When price tags don’t always mean it’s a Best Buy

What's it cost? It's pretty much anyone's guess (Bloomberg News)

A couple of weeks ago, before my son returned to college, we decided to make a quick trip to Best Buy for a small TV for his dorm. I’m not, as I’ve pointed out before, a fan of the Big Blue Box. But it’s close to the house, and we didn’t want to take a lot of time. We had already identified what we wanted online. So we swooped in, verified the price by looking at the tag on the shelf, snapped up the TV and headed for the checkout line. Total time invested: less than five minutes.

But when the cashier rang up the TV it was $30 more than what it said on the shelf. I protested, and the checker went back to look for himself. He told me that there was another TV, the same brand but a slightly different model, to which the shelf price referred. So I said that’s the one we wanted. As a result, five minutes of shopping turned into 10 minutes of trips back to the TV area, sorting out the various inventory issues, attempting to up-sell me on warranties, reward programs, email solicitations and probably donations to charity. I sort of stopped listening.

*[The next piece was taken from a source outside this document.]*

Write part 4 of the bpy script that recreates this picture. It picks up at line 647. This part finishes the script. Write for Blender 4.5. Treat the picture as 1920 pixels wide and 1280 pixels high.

Years ago, an attorney in the attorney general’s office told me that under Texas law, if a retailer prices an item incorrectly, they have to sell it to you at that price. That was back in the days of actual price tags stuck on every item. It becomes much harder to enforce when it’s a shelf tag and it may not be clear which particular item the price if for. Big retailers tend to just shrug and blame their computers, laws — and customer service be damned.

It turns out, though, my Best Buy experience wasn’t unique. In fact, Best Buy apparently has systemic problems with mispricing. According to the Consumerist, one Best Buy even posted a sign alerting shoppers that items may be priced incorrectly. The sign says: “Due to technical difficulties beyond our control, some price tags may display incorrect prices or pricing errors. We apologize for any inconvenience this may cause.”

Beyond their control? No, it’s their store. It’s all about their control. They are responsible for every price they post, and in Texas at least, they should be required to honor it. But more to the point, the store’s name is Best Buy. Yet by its own admission, it may not be.

 
Posted By bill

From: http://con.st/10026824

 

Best Buy Apologizes If Your Item Doesn't Cost What It Says Due To "Technical Difficulties

So you thought you just scored a sweet deal on something at Best Buy? Sucker! It's just that they're having some problems putting the right prices on their items. You'll find that out when you get to the cash register, or from handy signs posted about the store.

Consumerist reader Garrett spotted these signs sprinkled about his local Best Buy, reading: "Due to technical difficulties beyond our control, some price tags may display incorrect prices or pricing errors. We apologize for any inconvenience this may cause."

Of course, that could go the other way, where you might think a DVD of Gigli is $1,499, only to be pleasantly surprised that it's actually free. Perhaps they should invest in a back-up price gun.

Garrett adds: "I guess if the computer prints a wrong price, they have no choice but to post it? This example is the first thing you see when you walk in the front door, really sets the tone for the whole experience!"

High five, Best Buy! You never cease to amaze us with your ineptitude as you blunder your way about the retail world.